Task brief »
Leave out the pictures and restate the rest of the data exactly.

Collected data »
────────────────────

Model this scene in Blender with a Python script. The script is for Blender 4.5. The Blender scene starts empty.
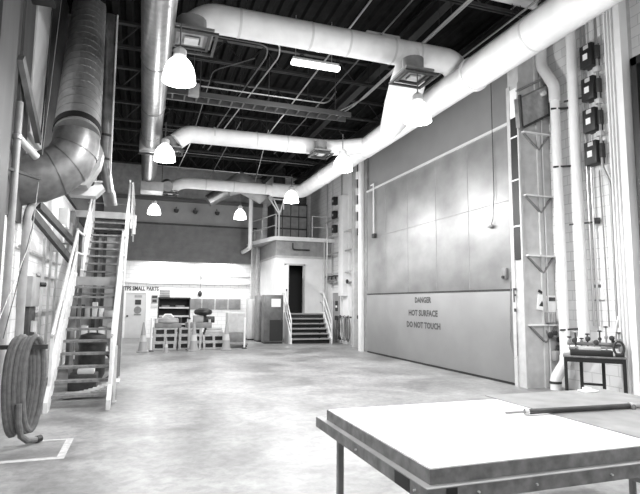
import bpy, bmesh, math, random
from mathutils import Vector, Matrix, Euler
random.seed(7)
PI = math.pi
scene = bpy.context.scene
COL = scene.collection
V = Vector

# ------------------------------------------------------------ materials
def mat(name, g, rough=.6, metal=0., noise=0., nscale=6., emit=0., streak=None, bump=0., spec=.5, brick=False, g2=None):
    m = bpy.data.materials.new(name); m.use_nodes = True
    nt = m.node_tree; b = nt.nodes['Principled BSDF']
    b.inputs['Roughness'].default_value = rough; b.inputs['Metallic'].default_value = metal
    b.inputs['Specular IOR Level'].default_value = spec
    b.inputs['Base Color'].default_value = (g, g, g, 1)
    if emit:
        b.inputs['Emission Color'].default_value = (1, 1, 1, 1); b.inputs['Emission Strength'].default_value = emit
    tc = nt.nodes.new('ShaderNodeTexCoord'); src = tc.outputs['Object']
    if noise:
        mp = nt.nodes.new('ShaderNodeMapping'); nt.links.new(src, mp.inputs[0])
        if streak: mp.inputs['Scale'].default_value = streak
        n = nt.nodes.new('ShaderNodeTexNoise'); n.inputs['Scale'].default_value = nscale; n.inputs['Detail'].default_value = 6
        nt.links.new(mp.outputs[0], n.inputs['Vector'])
        r = nt.nodes.new('ShaderNodeValToRGB')
        lo, hi = max(0, g - noise), min(1, g + noise)
        r.color_ramp.elements[0].position = .3; r.color_ramp.elements[0].color = (lo, lo, lo, 1)
        r.color_ramp.elements[1].position = .7; r.color_ramp.elements[1].color = (hi, hi, hi, 1)
        nt.links.new(n.outputs['Fac'], r.inputs[0]); nt.links.new(r.outputs[0], b.inputs['Base Color'])
        if bump:
            bp = nt.nodes.new('ShaderNodeBump'); bp.inputs['Strength'].default_value = bump; bp.inputs['Distance'].default_value = .02
            nt.links.new(n.outputs['Fac'], bp.inputs['Height']); nt.links.new(bp.outputs[0], b.inputs['Normal'])
    return m

def block_mat(name, g, axis):
    """painted concrete block; axis = the wall's long horizontal axis (0 x, 1 y)"""
    m = bpy.data.materials.new(name); m.use_nodes = True
    nt = m.node_tree; b = nt.nodes['Principled BSDF']; b.inputs['Roughness'].default_value = .6
    geo = nt.nodes.new('ShaderNodeNewGeometry'); sp = nt.nodes.new('ShaderNodeSeparateXYZ'); nt.links.new(geo.outputs['Position'], sp.inputs[0])
    cb = nt.nodes.new('ShaderNodeCombineXYZ'); nt.links.new(sp.outputs[axis], cb.inputs[0]); nt.links.new(sp.outputs[2], cb.inputs[1])
    br = nt.nodes.new('ShaderNodeTexBrick'); br.inputs['Scale'].default_value = 1
    br.inputs['Brick Width'].default_value = .4; br.inputs['Row Height'].default_value = .2; br.inputs['Mortar Size'].default_value = .008
    br.inputs['Color1'].default_value = (g, g, g, 1); br.inputs['Color2'].default_value = (g*.95, g*.95, g*.95, 1); br.inputs['Mortar'].default_value = (g*.72, g*.72, g*.72, 1)
    nt.links.new(cb.outputs[0], br.inputs['Vector']); nt.links.new(br.outputs['Color'], b.inputs['Base Color'])
    bp = nt.nodes.new('ShaderNodeBump'); bp.inputs['Strength'].default_value = .4; bp.inputs['Distance'].default_value = .01; bp.invert = True
    nt.links.new(br.outputs['Fac'], bp.inputs['Height']); nt.links.new(bp.outputs[0], b.inputs['Normal'])
    return m

def floor_mat():
    m = bpy.data.materials.new('sealed_concrete'); m.use_nodes = True
    nt = m.node_tree; b = nt.nodes['Principled BSDF']; L = nt.links
    geo = nt.nodes.new('ShaderNodeNewGeometry')
    def nz(sc, stretch, det=8, dist=0.):
        mp = nt.nodes.new('ShaderNodeMapping'); mp.inputs['Scale'].default_value = stretch; L.new(geo.outputs['Position'], mp.inputs[0])
        n = nt.nodes.new('ShaderNodeTexNoise'); n.inputs['Scale'].default_value = sc; n.inputs['Detail'].default_value = det; n.inputs['Roughness'].default_value = .62
        n.inputs['Distortion'].default_value = dist; L.new(mp.outputs[0], n.inputs['Vector']); return n
    n1 = nz(.55, (1, 1, 1), dist=.6); n2 = nz(2.2, (1, 1, 1), 5); n3 = nz(30, (1, 1, 1), 3)
    def ramp(n, a, b_, ca, cb):
        r = nt.nodes.new('ShaderNodeValToRGB'); r.color_ramp.elements[0].position = a; r.color_ramp.elements[1].position = b_
        r.color_ramp.elements[0].color = (ca,)*3 + (1,); r.color_ramp.elements[1].color = (cb,)*3 + (1,); L.new(n.outputs['Fac'], r.inputs[0]); return r
    r1 = ramp(n1, .38, .62, FLOOR*.5, FLOOR*1.05); r2 = ramp(n2, .3, .7, .72, 1); r3 = ramp(n3, .3, .7, .88, 1)
    def mul(a, b_):
        x = nt.nodes.new('ShaderNodeMix'); x.data_type = 'RGBA'; x.blend_type = 'MULTIPLY'; x.inputs[0].default_value = 1
        L.new(a, x.inputs[6]); L.new(b_, x.inputs[7]); return x.outputs[2]
    n4 = nz(8, (1, 1, 1), 8, .4); r4 = ramp(n4, .38, .6, .74, 1.0)
    c = mul(mul(mul(r1.outputs[0], r2.outputs[0]), r3.outputs[0]), r4.outputs[0]); L.new(c, b.inputs['Base Color'])
    rr = ramp(n1, .3, .7, .34, .5); L.new(rr.outputs[0], b.inputs['Roughness'])
    b.inputs['Specular IOR Level'].default_value = .55
    bp = nt.nodes.new('ShaderNodeBump'); bp.inputs['Strength'].default_value = .03; bp.inputs['Distance'].default_value = .02
    L.new(n3.outputs['Fac'], bp.inputs['Height']); L.new(bp.outputs[0], b.inputs['Normal'])
    return m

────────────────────

Response below »
Model this scene in Blender with a Python script. The script is for Blender 4.5. The Blender scene starts empty.
import bpy, bmesh, math, random
from mathutils import Vector, Matrix, Euler
random.seed(7)
PI = math.pi
scene = bpy.context.scene
COL = scene.collection
V = Vector

# ------------------------------------------------------------ materials
def mat(name, g, rough=.6, metal=0., noise=0., nscale=6., emit=0., streak=None, bump=0., spec=.5, brick=False, g2=None):
    m = bpy.data.materials.new(name); m.use_nodes = True
    nt = m.node_tree; b = nt.nodes['Principled BSDF']
    b.inputs['Roughness'].default_value = rough; b.inputs['Metallic'].default_value = metal
    b.inputs['Specular IOR Level'].default_value = spec
    b.inputs['Base Color'].default_value = (g, g, g, 1)
    if emit:
        b.inputs['Emission Color'].default_value = (1, 1, 1, 1); b.inputs['Emission Strength'].default_value = emit
    tc = nt.nodes.new('ShaderNodeTexCoord'); src = tc.outputs['Object']
    if noise:
        mp = nt.nodes.new('ShaderNodeMapping'); nt.links.new(src, mp.inputs[0])
        if streak: mp.inputs['Scale'].default_value = streak
        n = nt.nodes.new('ShaderNodeTexNoise'); n.inputs['Scale'].default_value = nscale; n.inputs['Detail'].default_value = 6
        nt.links.new(mp.outputs[0], n.inputs['Vector'])
        r = nt.nodes.new('ShaderNodeValToRGB')
        lo, hi = max(0, g - noise), min(1, g + noise)
        r.color_ramp.elements[0].position = .3; r.color_ramp.elements[0].color = (lo, lo, lo, 1)
        r.color_ramp.elements[1].position = .7; r.color_ramp.elements[1].color = (hi, hi, hi, 1)
        nt.links.new(n.outputs['Fac'], r.inputs[0]); nt.links.new(r.outputs[0], b.inputs['Base Color'])
        if bump:
            bp = nt.nodes.new('ShaderNodeBump'); bp.inputs['Strength'].default_value = bump; bp.inputs['Distance'].default_value = .02
            nt.links.new(n.outputs['Fac'], bp.inputs['Height']); nt.links.new(bp.outputs[0], b.inputs['Normal'])
    return m

def block_mat(name, g, axis):
    """painted concrete block; axis = the wall's long horizontal axis (0 x, 1 y)"""
    m = bpy.data.materials.new(name); m.use_nodes = True
    nt = m.node_tree; b = nt.nodes['Principled BSDF']; b.inputs['Roughness'].default_value = .6
    geo = nt.nodes.new('ShaderNodeNewGeometry'); sp = nt.nodes.new('ShaderNodeSeparateXYZ'); nt.links.new(geo.outputs['Position'], sp.inputs[0])
    cb = nt.nodes.new('ShaderNodeCombineXYZ'); nt.links.new(sp.outputs[axis], cb.inputs[0]); nt.links.new(sp.outputs[2], cb.inputs[1])
    br = nt.nodes.new('ShaderNodeTexBrick'); br.inputs['Scale'].default_value = 1
    br.inputs['Brick Width'].default_value = .4; br.inputs['Row Height'].default_value = .2; br.inputs['Mortar Size'].default_value = .008
    br.inputs['Color1'].default_value = (g, g, g, 1); br.inputs['Color2'].default_value = (g*.95, g*.95, g*.95, 1); br.inputs['Mortar'].default_value = (g*.72, g*.72, g*.72, 1)
    nt.links.new(cb.outputs[0], br.inputs['Vector']); nt.links.new(br.outputs['Color'], b.inputs['Base Color'])
    bp = nt.nodes.new('ShaderNodeBump'); bp.inputs['Strength'].default_value = .4; bp.inputs['Distance'].default_value = .01; bp.invert = True
    nt.links.new(br.outputs['Fac'], bp.inputs['Height']); nt.links.new(bp.outputs[0], b.inputs['Normal'])
    return m

def floor_mat():
    m = bpy.data.materials.new('sealed_concrete'); m.use_nodes = True
    nt = m.node_tree; b = nt.nodes['Principled BSDF']; L = nt.links
    geo = nt.nodes.new('ShaderNodeNewGeometry')
    def nz(sc, stretch, det=8, dist=0.):
        mp = nt.nodes.new('ShaderNodeMapping'); mp.inputs['Scale'].default_value = stretch; L.new(geo.outputs['Position'], mp.inputs[0])
        n = nt.nodes.new('ShaderNodeTexNoise'); n.inputs['Scale'].default_value = sc; n.inputs['Detail'].default_value = det; n.inputs['Roughness'].default_value = .62
        n.inputs['Distortion'].default_value = dist; L.new(mp.outputs[0], n.inputs['Vector']); return n
    n1 = nz(.55, (1, 1, 1), dist=.6); n2 = nz(2.2, (1, 1, 1), 5); n3 = nz(30, (1, 1, 1), 3)
    def ramp(n, a, b_, ca, cb):
        r = nt.nodes.new('ShaderNodeValToRGB'); r.color_ramp.elements[0].position = a; r.color_ramp.elements[1].position = b_
        r.color_ramp.elements[0].color = (ca,)*3 + (1,); r.color_ramp.elements[1].color = (cb,)*3 + (1,); L.new(n.outputs['Fac'], r.inputs[0]); return r
    r1 = ramp(n1, .38, .62, FLOOR*.5, FLOOR*1.05); r2 = ramp(n2, .3, .7, .72, 1); r3 = ramp(n3, .3, .7, .88, 1)
    def mul(a, b_):
        x = nt.nodes.new('ShaderNodeMix'); x.data_type = 'RGBA'; x.blend_type = 'MULTIPLY'; x.inputs[0].default_value = 1
        L.new(a, x.inputs[6]); L.new(b_, x.inputs[7]); return x.outputs[2]
    n4 = nz(8, (1, 1, 1), 8, .4); r4 = ramp(n4, .38, .6, .74, 1.0)
    c = mul(mul(mul(r1.outputs[0], r2.outputs[0]), r3.outputs[0]), r4.outputs[0]); L.new(c, b.inputs['Base Color'])
    rr = ramp(n1, .3, .7, .34, .5); L.new(rr.outputs[0], b.inputs['Roughness'])
    b.inputs['Specular IOR Level'].default_value = .55
    bp = nt.nodes.new('ShaderNodeBump'); bp.inputs['Strength'].default_value = .03; bp.inputs['Distance'].default_value = .02
    L.new(n3.outputs['Fac'], bp.inputs['Height']); L.new(bp.outputs[0], b.inputs['Normal'])
    return m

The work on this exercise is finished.